What learning activity or activities did not go well? What was the cause? Might your approach be recast, redesigned, or recontextualized to have it connect with students the next time? In most cases, something might be salvaged, adjusted, or otherwise repurposed to provide value. Even if you conclude that the activity should not receive more attention or be repeated, you have learned something to avoid in the future. 

What curriculum content did not connect with students? Curricular items present a different challenge than a strategy or activity that did not work. We can abandon a strategy, but curricular content is part of what we promise to students and for which we are accountable. It may be time to find new examples, concrete applications, or other ways to help students see the value and purpose of the content for next year. Of course, consulting colleagues who may teach the same curriculum or similar content can help to generate ideas and options to consider. 

What advice did you receive from a colleague that you need to accept and act on? How will it change your approach or practice? Over the course of the year, you probably received much advice, some of which may have held little value for your work. Other insights and suggestions, though, may be worth keeping and even improving upon for future use. Making a note of what you want to recall and how you might apply it can preserve it for use during the next school year.  

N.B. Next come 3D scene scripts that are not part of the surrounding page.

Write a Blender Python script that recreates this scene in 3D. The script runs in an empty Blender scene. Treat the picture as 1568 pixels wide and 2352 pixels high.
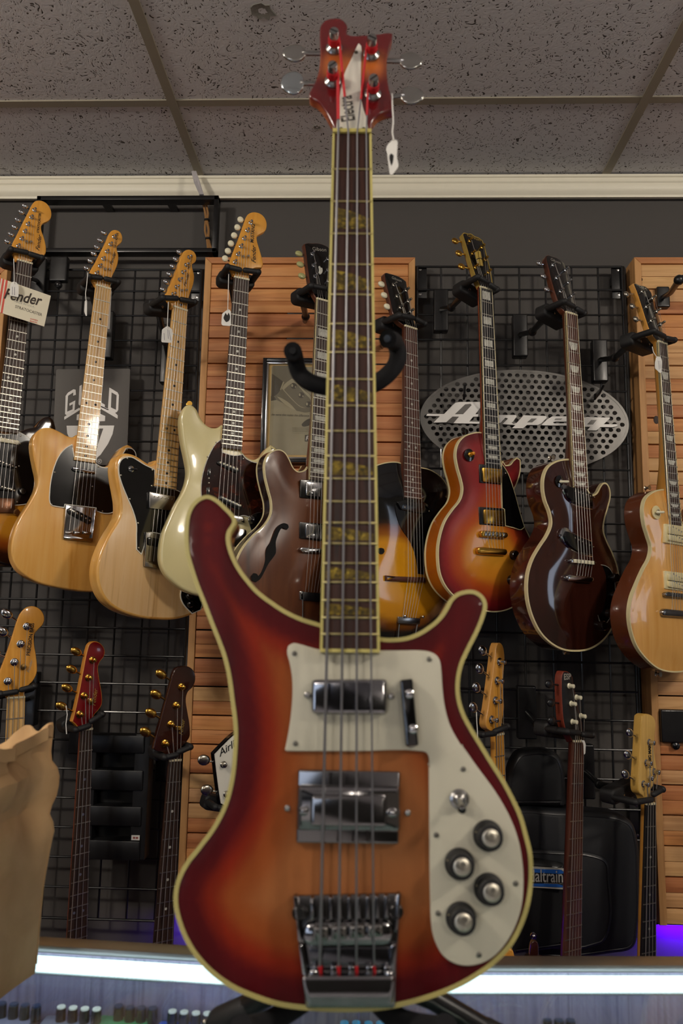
import bpy, math, random
from mathutils import Vector, Matrix, noise
from mathutils.geometry import delaunay_2d_cdt
import numpy as np
random.seed(7)
D2R = math.pi/180
SC = bpy.context.scene
COL = SC.collection
# ---------------------------------------------------------------- camera
CAMZ = 1.416
C0 = Vector((0, 0, CAMZ))
FPX, CX, CY = 1764.0, 784.0, 1176.0
YAW, PITCH, ROLL = 2.1, 8.07, 1.0
RM = (Matrix.Rotation(YAW*D2R, 4, 'Z') @ Matrix.Rotation((90+PITCH)*D2R, 4, 'X') @ Matrix.Rotation(ROLL*D2R, 4, 'Z'))
cd = bpy.data.cameras.new('camera')
cd.sensor_fit = 'VERTICAL'; cd.sensor_height = 24.0; cd.sensor_width = 16.0
cd.lens = 24.0*FPX/2352.0
cd.clip_start = 0.02
cd.dof.use_dof = True; cd.dof.focus_distance = 1.98; cd.dof.aperture_fstop = 4.2
cam = bpy.data.objects.new('camera', cd); COL.objects.link(cam)
cam.matrix_world = Matrix.Translation(C0) @ RM
SC.camera = cam
# ---------------------------------------------------------------- world, exposure
w = bpy.data.worlds.new('world'); SC.world = w; w.use_nodes = True
w.node_tree.nodes['Background'].inputs[0].default_value = (.35, .38, .45, 1)
w.node_tree.nodes['Background'].inputs[1].default_value = 0.05
vs = SC.view_settings
vs.view_transform = 'Standard'; vs.look = 'None'; vs.gamma = 1; vs.use_curve_mapping = False
vs.exposure = 0.08
SC.cycles.use_denoising = True
SC.cycles.max_bounces = 8
SC.cycles.caustics_reflective = False; SC.cycles.caustics_refractive = False
SC.cycles.sample_clamp_indirect = 6.0
# ---------------------------------------------------------------- ceiling lamps (their fittings are built further down)
CEIL = 2.75
LAMPS = [(-1.5, .15, 62, 'front left'), (1.7, .05, 62, 'front right'), (-1.5, -2.9, 48, 'rear left'), (1.75, -2.9, 48, 'rear right')]
for lx, ly, pw, _ in LAMPS:
    ld = bpy.data.lights.new('ceiling_lamp', 'POINT'); ld.shadow_soft_size = .11
    ld.energy = pw; ld.color = (1.0, .90, .77)
    lo = bpy.data.objects.new('ceiling_lamp', ld); COL.objects.link(lo); lo.location = (lx, ly, CEIL-.17)
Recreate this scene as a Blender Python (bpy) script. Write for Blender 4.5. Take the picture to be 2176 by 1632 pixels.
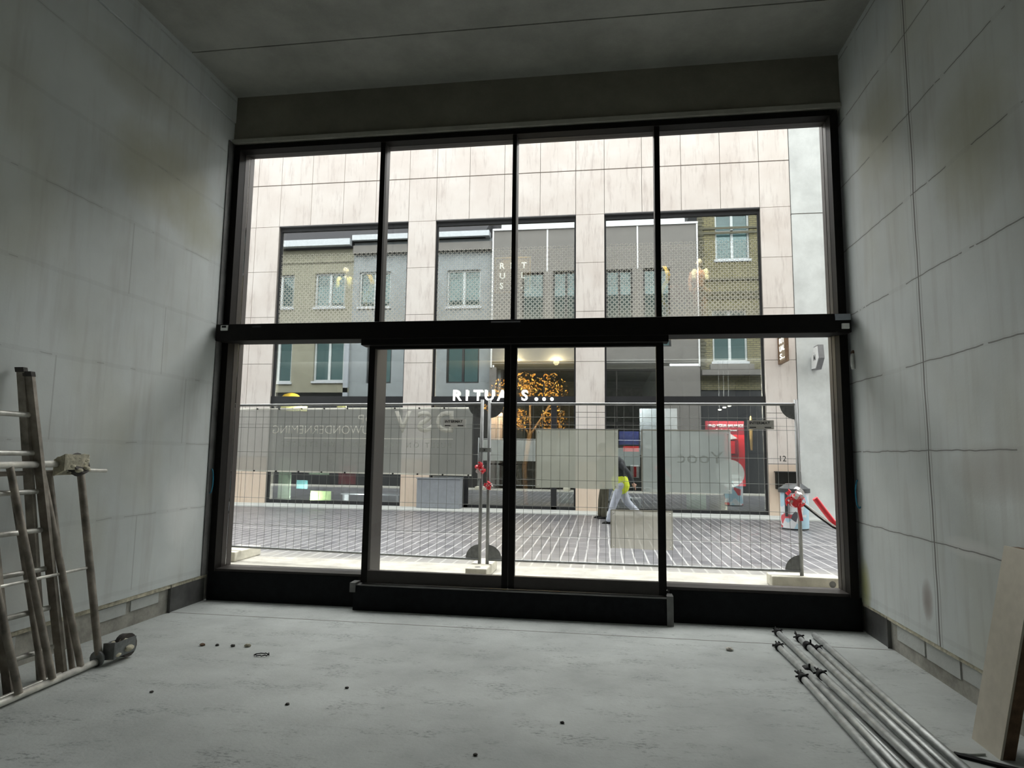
import bpy, math, random
from mathutils import Vector, Matrix, noise
random.seed(7)
PI = math.pi
sc = bpy.context.scene
for o in list(bpy.data.objects): bpy.data.objects.remove(o)

# ------------------------------------------------------------------ camera
CAMZ = 1.575
P, YW, RO, FPX = 0.11012536, -0.14250209, 0.01283698, 1349.58
fw = Vector((math.sin(YW)*math.cos(P), math.cos(YW)*math.cos(P), math.sin(P)))
r0 = Vector((math.cos(YW), -math.sin(YW), 0)); u0 = r0.cross(fw)
rt = r0*math.cos(RO)+u0*math.sin(RO); up = -r0*math.sin(RO)+u0*math.cos(RO)
cd = bpy.data.cameras.new('camera'); cam = bpy.data.objects.new('camera', cd)
sc.collection.objects.link(cam); sc.camera = cam
cd.sensor_fit = 'HORIZONTAL'; cd.sensor_width = 36; cd.lens = FPX/2176*36
cd.clip_start = 0.05; cd.clip_end = 200
m = Matrix.Identity(4)
for i in range(3):
    m[i][0] = rt[i]; m[i][1] = up[i]; m[i][2] = -fw[i]
m[2][3] = CAMZ
cam.matrix_world = m

# ------------------------------------------------------------------ light
sc.view_settings.view_transform = 'Standard'; sc.view_settings.look = 'None'
sc.view_settings.exposure = 0.55; sc.view_settings.gamma = 1.0
sc.view_settings.use_curve_mapping = False
w = bpy.data.worlds.new('overcast_sky'); sc.world = w; w.use_nodes = True
bg = w.node_tree.nodes['Background']
bg.inputs[0].default_value = (0.96, 0.985, 1.0, 1); bg.inputs[1].default_value = 2.0
sd = bpy.data.lights.new('overcast_sun', 'SUN'); sd.energy = 10.5; sd.angle = math.radians(85)
so = bpy.data.objects.new('overcast_sun', sd); sc.collection.objects.link(so)
so.rotation_euler = (math.radians(-43), math.radians(4), 0)   # brighter sky above the roofs opposite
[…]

What did you discover about yourself this year that is worthy of note and implies an adjustment in how you view yourself? The challenges, surprises, successes, and even setbacks contain important lessons about our own selves. Take a few minutes to reflect on the high points, low points, triumphs, and missteps you experienced. What can you learn and apply to your planning for next year?  

How did you typically spend your time each weekly cycle throughout the year? Did your use of time reflect your priorities and provide enough balance to be productive without being exhausted? Where do you need to decrease your time investment to create opportunities and energy for other endeavors? Do you need to find more and better times to disconnect, clear your mind, and refresh your soul? Where will you start? 

The end of the year can be an incredibly busy time, but failing to pause, reflect, and learn is a mistake. Some of your most important learning can happen now. 

Thought for the Week

Simply pulling a strategy “off the shelf” or defaulting to the most recently read article or staff development session topic may not generate the results we seek.